His political career began at a young age and flourished quickly. Ramadan worked for every gubernatorial and presidential campaign on the Republican side in the state of Virginia since 1989. Ramadan is the first Lebanese American first-generation to serve in the Virginia House of Delegates, and spoke highly of the building in which he works by telling me that Thomas Jefferson designed and built it, and notable historical American figures such as Patrick Henry, George Washington, and George Mason have walked the same halls before.

We then started talking about his Lebanese heritage and what it means to him as an Arab American. He described the Lebanese as being known to the world as traders, merchants, and easily adaptable people. Ramadan shared a fun fact: the first Lebanese person to come to America was Christopher Columbus’s cartographer. He described Virginia as “fantastic” and “a great state to live in, full of history.” He learned that there is a fine line between trying hard to not forget the country and culture that you came from and not differentiating yourself from others. He says he found a balance between the two, appreciating his Lebanese heritage while enjoying the liberty and freedoms afforded to him by the United States. A self-described American patriot, he still holds his culture in high regard.

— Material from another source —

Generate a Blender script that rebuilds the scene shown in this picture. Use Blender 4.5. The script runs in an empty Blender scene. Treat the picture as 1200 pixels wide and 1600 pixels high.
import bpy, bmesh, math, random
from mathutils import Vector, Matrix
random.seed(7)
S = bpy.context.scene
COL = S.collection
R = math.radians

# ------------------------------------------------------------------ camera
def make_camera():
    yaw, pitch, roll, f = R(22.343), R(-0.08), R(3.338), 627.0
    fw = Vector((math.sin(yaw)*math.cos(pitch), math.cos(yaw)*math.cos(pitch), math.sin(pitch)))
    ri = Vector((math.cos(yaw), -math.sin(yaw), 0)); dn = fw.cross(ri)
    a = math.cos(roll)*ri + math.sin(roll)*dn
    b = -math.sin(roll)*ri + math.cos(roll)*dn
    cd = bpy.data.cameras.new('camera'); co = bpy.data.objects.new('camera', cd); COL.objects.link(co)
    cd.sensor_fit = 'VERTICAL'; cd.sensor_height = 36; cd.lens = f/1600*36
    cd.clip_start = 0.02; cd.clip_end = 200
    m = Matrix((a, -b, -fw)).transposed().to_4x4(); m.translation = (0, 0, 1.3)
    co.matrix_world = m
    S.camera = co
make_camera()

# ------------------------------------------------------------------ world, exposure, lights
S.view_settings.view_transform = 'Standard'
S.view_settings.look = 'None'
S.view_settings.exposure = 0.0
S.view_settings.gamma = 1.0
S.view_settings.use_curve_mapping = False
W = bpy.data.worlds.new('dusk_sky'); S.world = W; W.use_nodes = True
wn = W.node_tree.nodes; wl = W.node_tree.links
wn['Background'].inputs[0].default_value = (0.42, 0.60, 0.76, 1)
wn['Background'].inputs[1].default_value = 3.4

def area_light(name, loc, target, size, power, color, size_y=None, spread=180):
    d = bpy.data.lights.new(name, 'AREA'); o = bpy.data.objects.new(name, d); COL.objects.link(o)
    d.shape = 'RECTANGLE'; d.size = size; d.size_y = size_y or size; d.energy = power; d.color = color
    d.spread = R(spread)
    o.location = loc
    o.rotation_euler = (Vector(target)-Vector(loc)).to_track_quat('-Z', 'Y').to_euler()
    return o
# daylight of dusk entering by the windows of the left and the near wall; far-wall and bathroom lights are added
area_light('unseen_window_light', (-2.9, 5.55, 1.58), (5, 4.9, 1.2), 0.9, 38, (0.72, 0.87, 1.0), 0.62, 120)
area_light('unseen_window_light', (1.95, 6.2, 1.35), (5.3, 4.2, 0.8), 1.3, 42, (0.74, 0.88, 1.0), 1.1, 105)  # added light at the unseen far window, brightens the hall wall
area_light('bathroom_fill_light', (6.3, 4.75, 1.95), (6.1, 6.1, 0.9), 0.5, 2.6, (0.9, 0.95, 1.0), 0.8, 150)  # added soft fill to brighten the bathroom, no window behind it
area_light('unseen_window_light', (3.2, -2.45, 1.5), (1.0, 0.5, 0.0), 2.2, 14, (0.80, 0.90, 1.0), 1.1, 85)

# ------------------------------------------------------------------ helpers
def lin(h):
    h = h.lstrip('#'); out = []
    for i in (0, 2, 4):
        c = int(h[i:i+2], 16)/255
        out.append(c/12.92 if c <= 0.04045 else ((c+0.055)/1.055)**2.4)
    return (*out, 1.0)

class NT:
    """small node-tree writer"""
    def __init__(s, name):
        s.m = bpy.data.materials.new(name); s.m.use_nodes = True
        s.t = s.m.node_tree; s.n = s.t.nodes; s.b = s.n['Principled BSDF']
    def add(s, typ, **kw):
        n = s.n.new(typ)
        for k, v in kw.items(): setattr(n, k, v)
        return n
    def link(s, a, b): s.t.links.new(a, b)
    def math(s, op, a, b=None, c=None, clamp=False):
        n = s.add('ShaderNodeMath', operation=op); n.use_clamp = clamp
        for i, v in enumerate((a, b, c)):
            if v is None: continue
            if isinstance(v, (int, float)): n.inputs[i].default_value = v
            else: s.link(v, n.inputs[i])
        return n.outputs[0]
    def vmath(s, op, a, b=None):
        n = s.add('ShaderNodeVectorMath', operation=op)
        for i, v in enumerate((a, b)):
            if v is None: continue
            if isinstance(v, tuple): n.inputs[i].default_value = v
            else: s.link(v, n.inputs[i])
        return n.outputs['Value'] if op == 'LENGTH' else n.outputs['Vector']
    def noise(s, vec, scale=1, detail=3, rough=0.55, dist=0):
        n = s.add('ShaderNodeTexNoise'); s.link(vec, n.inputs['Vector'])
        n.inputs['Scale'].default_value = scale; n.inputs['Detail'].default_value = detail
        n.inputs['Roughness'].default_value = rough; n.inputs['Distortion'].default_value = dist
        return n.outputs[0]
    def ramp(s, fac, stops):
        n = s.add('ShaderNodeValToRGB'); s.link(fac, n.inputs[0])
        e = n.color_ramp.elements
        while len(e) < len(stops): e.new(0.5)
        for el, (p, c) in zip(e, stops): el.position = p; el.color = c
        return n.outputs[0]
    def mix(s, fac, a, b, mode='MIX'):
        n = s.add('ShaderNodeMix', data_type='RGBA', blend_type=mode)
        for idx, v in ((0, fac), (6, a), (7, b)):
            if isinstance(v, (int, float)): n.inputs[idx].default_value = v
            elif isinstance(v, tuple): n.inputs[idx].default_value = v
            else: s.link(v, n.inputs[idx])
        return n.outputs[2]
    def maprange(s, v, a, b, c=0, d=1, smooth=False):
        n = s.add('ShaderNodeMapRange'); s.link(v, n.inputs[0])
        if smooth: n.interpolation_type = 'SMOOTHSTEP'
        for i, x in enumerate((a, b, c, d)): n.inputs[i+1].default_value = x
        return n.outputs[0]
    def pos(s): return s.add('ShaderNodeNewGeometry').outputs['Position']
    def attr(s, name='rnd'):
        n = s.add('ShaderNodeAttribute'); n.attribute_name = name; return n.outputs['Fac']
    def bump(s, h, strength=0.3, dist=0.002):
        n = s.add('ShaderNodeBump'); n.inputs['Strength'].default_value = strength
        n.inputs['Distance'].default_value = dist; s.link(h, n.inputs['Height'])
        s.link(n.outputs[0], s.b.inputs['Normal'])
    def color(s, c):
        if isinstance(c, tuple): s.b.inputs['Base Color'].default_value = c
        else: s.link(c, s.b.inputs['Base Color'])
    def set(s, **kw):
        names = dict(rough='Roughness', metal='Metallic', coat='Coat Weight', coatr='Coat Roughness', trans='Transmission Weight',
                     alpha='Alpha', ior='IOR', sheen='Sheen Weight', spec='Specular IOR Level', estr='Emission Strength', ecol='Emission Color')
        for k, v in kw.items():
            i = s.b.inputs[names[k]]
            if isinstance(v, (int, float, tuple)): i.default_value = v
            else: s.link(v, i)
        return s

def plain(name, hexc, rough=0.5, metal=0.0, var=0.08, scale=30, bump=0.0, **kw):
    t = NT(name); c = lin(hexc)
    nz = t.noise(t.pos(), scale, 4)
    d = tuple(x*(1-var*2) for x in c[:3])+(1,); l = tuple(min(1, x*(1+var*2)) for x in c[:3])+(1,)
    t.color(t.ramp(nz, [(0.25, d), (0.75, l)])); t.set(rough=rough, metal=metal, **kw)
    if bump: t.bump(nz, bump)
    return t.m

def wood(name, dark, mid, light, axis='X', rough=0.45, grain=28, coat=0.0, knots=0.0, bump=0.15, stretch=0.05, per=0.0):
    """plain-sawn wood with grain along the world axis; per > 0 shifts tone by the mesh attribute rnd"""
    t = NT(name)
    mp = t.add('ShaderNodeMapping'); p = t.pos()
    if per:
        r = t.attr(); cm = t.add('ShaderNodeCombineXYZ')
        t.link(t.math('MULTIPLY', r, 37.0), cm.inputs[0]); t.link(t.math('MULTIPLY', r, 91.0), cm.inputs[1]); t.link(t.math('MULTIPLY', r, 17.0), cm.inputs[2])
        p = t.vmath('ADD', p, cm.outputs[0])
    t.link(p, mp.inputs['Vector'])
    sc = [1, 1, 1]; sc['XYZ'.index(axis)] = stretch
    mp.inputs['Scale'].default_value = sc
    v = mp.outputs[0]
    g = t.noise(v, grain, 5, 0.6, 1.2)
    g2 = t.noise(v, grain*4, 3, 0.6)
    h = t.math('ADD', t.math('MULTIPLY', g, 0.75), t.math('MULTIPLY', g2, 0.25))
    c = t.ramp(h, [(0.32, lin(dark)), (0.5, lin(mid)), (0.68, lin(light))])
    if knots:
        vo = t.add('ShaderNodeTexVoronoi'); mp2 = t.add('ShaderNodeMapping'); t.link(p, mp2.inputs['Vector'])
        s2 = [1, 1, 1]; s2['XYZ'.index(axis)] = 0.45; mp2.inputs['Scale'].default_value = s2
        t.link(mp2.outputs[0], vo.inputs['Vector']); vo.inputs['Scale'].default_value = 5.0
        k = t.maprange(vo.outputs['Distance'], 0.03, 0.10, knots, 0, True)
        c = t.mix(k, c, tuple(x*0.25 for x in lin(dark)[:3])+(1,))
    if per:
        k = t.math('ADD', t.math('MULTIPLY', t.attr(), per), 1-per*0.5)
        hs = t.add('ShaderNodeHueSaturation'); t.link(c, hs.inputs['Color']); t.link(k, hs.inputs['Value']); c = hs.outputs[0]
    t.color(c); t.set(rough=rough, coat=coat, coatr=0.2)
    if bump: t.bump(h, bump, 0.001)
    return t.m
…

I asked Mr. Ramadan what made him want to run for office. He responded by reiterating his years of political activism, but stressed the fact that after all the United State’s has afforded him as an Arab American, he wanted a chance to pay it forward. He attributed his prosperity, success as a businessman, and the wellbeing of his family here to the United States.

I asked Mr. Ramadan about what his favorite accomplishment was as a public servant. He prides himself on being accessible to the people and allowing his constituents to have the opportunity to reach out to him. On his campaigns, he conducts outreach to specific groups. Since 25 percent of his district are Americans of Indian descent, his campaign conducts major outreach to the Indian community, and like most communities, they were uninvolved and they are more involved now than they were before.

As a general message to Arab Americans, Ramadan advised us to “be proud of who you are, be involved in local politics, never forget the old country, but keep your allegiance to the best country in the world, the United States of America.”